McGill network expands for seamless access

Caption follows
Adnan Ahmed, BSc Chemistry '06, wrote to Gary Bernstein about McGill's wireless network. He called the new and improved system "amazing, no longer were we confined inside the four walls of the buildings."
Owen Egan

For Gary Bernstein, director of Network and Communications Services (NCS), it was the ultimate payoff: seeing two students sitting cross-legged on the grass in the sun and working on a laptop — effortlessly using the new expanded wireless network he and his staff had just spent a month working tirelessly to set up.

Yet the new network is not just about improved access in more public spaces. Some 90 classrooms are now equipped with wireless access (with many more to come) and the potential benefits for teaching and learning are numerous.

Upgrading the network involved much more than just expanding the existing system. Bernstein explains that when the original system was set up in 2001 not many people were using wireless laptops. Over time, the network grew to 400 access points, becoming increasingly difficult to manage. Usage at each access point was growing too, meaning that simultaneous users had to share bandwidth, resulting in slow connections. "You'd think you'd just have to multiply the number of access points. But if there are too many APs in the same area, the signals interfere with each other." So NCS had to install a whole new system, one that provides "support for dense environments." Currently, the old and new systems are working side-by-side. The old network will eventually be phased out.

This means that even rooms deep within a building can now offer seamless access. Laura Winer, executive director of the Office of the Provost, admits the university was hesitant to offer wireless in classrooms. "There was some nervousness.
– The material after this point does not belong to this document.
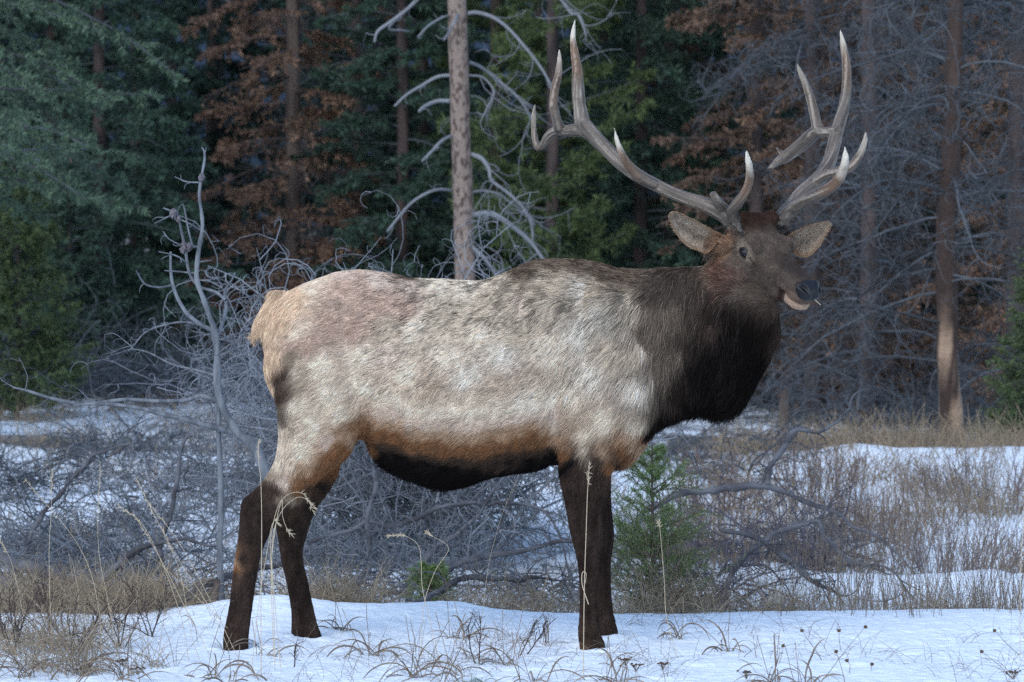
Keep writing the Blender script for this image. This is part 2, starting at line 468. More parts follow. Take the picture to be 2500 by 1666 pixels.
    # knees and fetlocks
    for kx, ky, kz, kr in ((1432, 1322, -.18, .040), (1470, 1320, .20, .036), (1441, 1540, -.18, .034), (1484, 1515, .20, .030), (577, 1530, -.16, .036), (744, 1510, .18, .032)):
        G.add(*ellipsoid(P(kx, ky, kz), (kr, kr * .95, kr * 1.1)))
    # head
    G.add(*head_loft())
    M = np.array([HF, HL, HU])
    for s in (-1, 1):
        G.add(*ellipsoid(H(-.012, s * .078, .038), (.048, .028, .030), M))          # brow
        G.add(*ellipsoid(H(-.06, s * .060, -.085), (.075, .030, .055), M))         # cheek
        G.add(*ellipsoid(H(.252, s * .034, -.004), (.028, .022, .022), M))          # nostril rim
        G.add(*ellipsoid(H(-.125, s * .082, .062), (.035, .035, .04), M))           # ear root
        G.add(*ellipsoid(H(-.110, s * .062, .088), (.032, .030, .034), M))          # pedicle
        G.add(*ellipsoid(H(.235, s * .030, -.050), (.040, .020, .016), M))          # upper lip
    G.add(*ellipsoid(H(.218, 0.002, -.080), (.058, .046, .028), M))                     # chin
    G.add(*ellipsoid(H(.12, 0, -.095), (.08, .036, .03), M))
    G.add(*ellipsoid(H(-.10, 0, .080), (.06, .070, .034), M))                       # hair tuft of the crown
    # ear roots
    G.add(*ellipsoid(P(1760, 597, -.140), (.044, .030, .034)))
    G.add(*ellipsoid(P(1928, 594, -.085), (.026, .030, .034)))
    # throat and nape joining head and neck
    G.add(*ellipsoid(P(1790, 690, -.10), (.12, .10, .12)))
    G.add(*ellipsoid(P(1830, 760, -.12), (.10, .09, .11)))
    V, F = remeshed(G, 0.0085, smooth=6)
    # coarse lie of muscle and coat
    N = vnormals(V, F)
    px, py = side_px(V)
    q = V * np.array([1, 1, 1.0])
    body = sstep(1300, 1150, py) * (1 - head_mask(V))
    V = V + N * (0.0035 * fbm(q, 5, 2) * body + 0.002 * fbm(q * [1, 1, .6], 22, 2) * body)[:, None]
    # flank fold in front of the haunch, groove behind the shoulder
    g = np.exp(-((px - (905 - 0.15 * (py - 1000))) / 24) ** 2) * sstep(930, 1040, py) * sstep(1120, 1060, py)
    g2 = np.exp(-((px - (1352 + 0.12 * (1050 - py))) / 26) ** 2) * sstep(850, 1020, py) * sstep(1150, 1090, py)
    V = V - N * (0.018 * g + 0.016 * g2)[:, None]
    return V, F

def head_mask(V):
    s, l, u = head_local(V)
    return sstep(-.20, -.13, s) * sstep(-.20, -.12, u + 0.35 * np.clip(s + .1, -.2, .06)) * sstep(0.3, .2, np.abs(l))

# coat colours, as seen on the animal's side: px, py, key
CK = dict(C=(.70, .59, .46), L=(.66, .58, .48), T=(.60, .43, .29), U=(.62, .50, .38), B=(.44, .31, .24), b=(.57, .45, .36), O=(.22, .100, .046), o=(.40, .265, .17),
          K=(.006, .005, .005), k=(.06, .04, .03), D=(.0065, .005, .0045), M=(.022, .016, .013), G=(.125, .097, .073), g=(.062, .047, .037), S=(.50, .41, .31), h=(.26, .20, .145), H=(.13, .095, .07), W=(.032, .022, .018), w=(.050, .033, .026))
COAT = """640 800 T,625 760 T,660 740 T,700 760 T,680 850 T,650 880 T,665 930 T,720 720 T,760 690 U,800 670 U,740 800 U,700 900 k,720 860 h,695 950 k,740 900 S,690 1000 G,
850 665 b,840 700 B,900 700 B,930 740 B,880 780 B,820 790 B,770 830 B,720 840 B,930 690 b,990 750 B,1010 700 b,965 850 b,1010 665 k,1050 680 C,
800 880 C,900 860 C,960 800 S,1020 800 C,1100 860 C,1000 900 C,900 940 C,820 950 C,740 980 C,850 1010 C,780 1030 C,980 1000 C,1080 1000 L,1200 1000 L,1300 980 L,1150 920 L,1230 860 L,
1080 700 C,1100 750 S,1150 700 C,1180 740 S,1230 750 S,1270 740 b,1310 740 S,1350 720 S,1240 710 S,1200 800 C,1280 800 S,1340 850 C,1230 690 S,1270 660 H,1300 650 H,1360 645 H,1420 655 H,1480 665 H,1540 670 H,1380 690 S,1330 680 S,1420 700 L,
1450 700 S,1480 760 L,1420 800 L,1500 850 S,1450 900 L,1550 930 L,1400 950 C,1480 1000 C,1560 1010 C,1430 1040 C,1350 1030 C,1550 850 S,1530 740 S,1585 800 G,1605 900 G,1610 960 g,
1600 700 g,1650 690 g,1700 670 g,1640 760 G,1690 740 g,1650 850 G,1700 820 M,1660 920 M,1740 740 M,1720 860 D,1690 880 D,1745 790 w,1785 745 D,1800 700 w,1790 780 D,1765 815 D,1770 680 h,1740 660 h,
1680 950 D,1720 920 D,1640 1000 D,1750 980 D,1800 900 D,1850 850 D,1820 800 D,1870 780 D,1790 830 D,1600 1030 D,1780 1010 D,1850 900 D,1890 800 w,1900 830 w,1740 880 D,
1580 1060 o,1590 1040 O,1540 1090 O,1520 1120 w,1500 1130 O,1480 1090 o,1460 1110 w,1550 1060 o,1430 1080 S,1440 1110 h,1420 1130 w,1380 1090 O,1360 1060 o,1365 1110 K,1345 1110 k,1395 1120 K,
900 1050 O,860 1060 o,950 1060 o,920 1075 O,1000 1070 O,1000 1100 O,1080 1100 O,1160 1100 O,1240 1090 O,1300 1075 O,1330 1050 o,1200 1070 o,1100 1060 o,1000 1040 C,1250 1050 C,1150 1040 C,
920 1110 O,935 1085 K,950 1100 K,965 1140 K,1000 1135 K,1050 1145 K,1100 1150 K,1180 1150 K,1250 1135 K,1320 1125 K,1050 1180 K,1120 1180 K,1000 1160 K,
750 1080 C,700 1080 U,690 1040 S,820 1070 b,860 1085 O,830 1110 O,800 1140 O,760 1130 o,720 1120 U,690 1120 S,770 1160 O,740 1180 O,700 1160 b,660 1150 h,670 1190 w,720 1210 h,700 1240 w,690 1210 h,655 1180 w,665 1230 w,
630 1190 W,600 1230 W,640 1240 W,620 1300 W,650 1290 W,680 1270 W,600 1350 W,620 1400 W,590 1450 W,580 1520 w,600 1560 w,780 1180 W,750 1250 W,720 1300 W,710 1350 W,690 1350 w,700 1390 w,725 1400 W,735 1450 W,740 1500 W,745 1550 w,720 1540 w,
580 1345 O,578 1360 o,577 1375 O,574 1395 w,1390 1150 w,1430 1150 w,1470 1150 W,1400 1200 W,1450 1200 W,1420 1260 W,1440 1330 W,1440 1400 W,1440 1480 W,1420 1540 w,1450 1550 W,1440 1575 w,1425 1580 O,1480 1250 W,1480 1400 W,1480 1500 W,1485 1535 w"""
_cp = [c.split() for c in COAT.replace('\n', '').split(',')]
_cp = [c for c in _cp if not (930 < float(c[0]) < 1340 and 985 < float(c[1]) < 1135)]
for _x in range(950, 1350, 36):
    _k = 12 * math.sin((_x - 950) / 400 * math.pi) - 14 * (_x < 990) - 12 * (_x > 1300)
    _cp += [[_x, 985 + _k, 'C'], [_x, 1014 + _k, 'b'], [_x, 1044 + _k, 'o'], [_x, 1068 + _k, 'O'], [_x, 1088 + _k, 'O'], [_x, 1108 + _k, 'k'], [_x, 1128 + _k, 'K'], [_x, 1150 + _k, 'K']]
CPX = np.array([[float(a), float(b)] for a, b, k in _cp]); CPC = np.array([CK[k] for a, b, k in _cp])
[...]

Would it be disruptive? Would professors lose control?" Yet she points out that students are already able to text-message friends during class with their cell phones, "so we have to address these issues anyway."

Moreover, students had been pushing for the service; to this end, they recently voted to up their voluntary IT fee. Implementation of the new system was jointly financed by the students' IT fund and the university's central IT fund.

Véronique Bélanger, assistant dean (Internal Affairs) of the Faculty of Law, says her faculty had started looking into expanding its network on its own, before learning of the university's plan. "We wanted to open the use of online resources within the classroom," Bélanger explains.

"There are a lot of legal resources online: laws, cases, legal texts. If a professor is discussing the provisions of an act, for example, students can look it up directly." Wireless is now available in all main classrooms and common areas of the Faculty of Law building.

John Roston, director of Instructional Multimedia Services, adds that students can use wireless to collaborate and do group work. Or, if the professor refers to material covered in a previous class, students can connect to WebCT to look up the notes.

Cynthia Weston, director of Teaching and Learning Services, suggests cutting back on students' abuse of wireless in class by integrating laptops into the learning experience. "We each have a very personalized way of organizing our files. This can be a gateway to learner-centered teaching: how can we use the way students organize their information to help them build on their prior knowledge and construct new knowledge?"

Ultimately, the decision on how to use the new technology is up to each professor. "Technology is a tool," says Roston.

"We [IMS and TLS staff] help professors use that tool. But not everyone who is handed a chisel and a mallet becomes a sculptor."